Let us look at housing. Most Americans were still rural in that time, and many, if not most, built their own homes. As late as the 1920’s Buster Keaton could make a comedy out of newlyweds purchasing a build-it-yourself home kit (pre-cut lumber, mostly) and having a whee of a time building it. Once that house was built it was probably quite small and may well not have had electricity, phones, indoor plumbing and gas service. It didn’t have television and a host of modern conveniences. In other words, a 1912 “house” can barely be compared to a modern house and most people would find it as unlivable as an igloo. Who really wants to have a pot belly stove as your source of heat as well as cooking? do you want to use the Sear’s Catalog for toilet paper (assuming you can find a Sears Catalog).

So, to say that the current dollar has lost more than 90% of its value is facile in the sense that it ignores how much more there is to buy today. How many makes and models of cars were available in 1912 and in how many colors?

But in another sense there is a great truth. A great percentage of the cost increases has come from government intervention if you will. Let’s take another example:

My late father had his own gauge of inflationary change. He told me that in 1940 he walked into a Cadillac showroom and bought a Cadillac for $1,000 cash. You could say that since 1940 the dollar has lost so much purchasing power that it buys 1/50th of what it did. Or, you could look at the features of a 1940 Cadillac and wince, as most people probably would.

Of course an irony is that a collector would probably pay more for a 1940 Caddy than he/she would for a new one, and be quite happy about it. So the deflation in real, functional value is offset by the absolute rise in collectibility.
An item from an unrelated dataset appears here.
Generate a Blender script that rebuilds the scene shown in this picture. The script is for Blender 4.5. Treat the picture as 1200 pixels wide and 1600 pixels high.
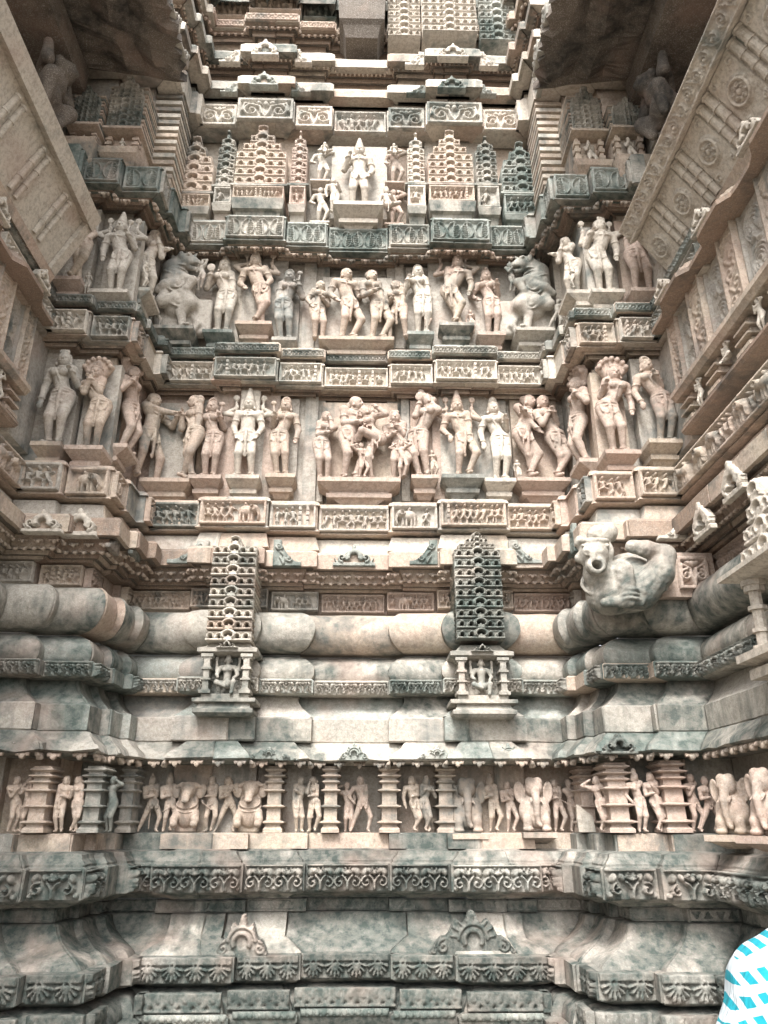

I digress. When looking at the change in value you do have to look at the costs added by government in the form of taxes, licenses, environmental attributes, safety changes, pay for subsidized unions and a host of other things. In the larger sense government has been highly inflationary because it keeps inventing services and using taxes to pay for them and thus distorting the market.

Although the 96% figure may be misleading, the problem is very real. A government that inflated us since 1913 may have taken us to the max and face actual collapse.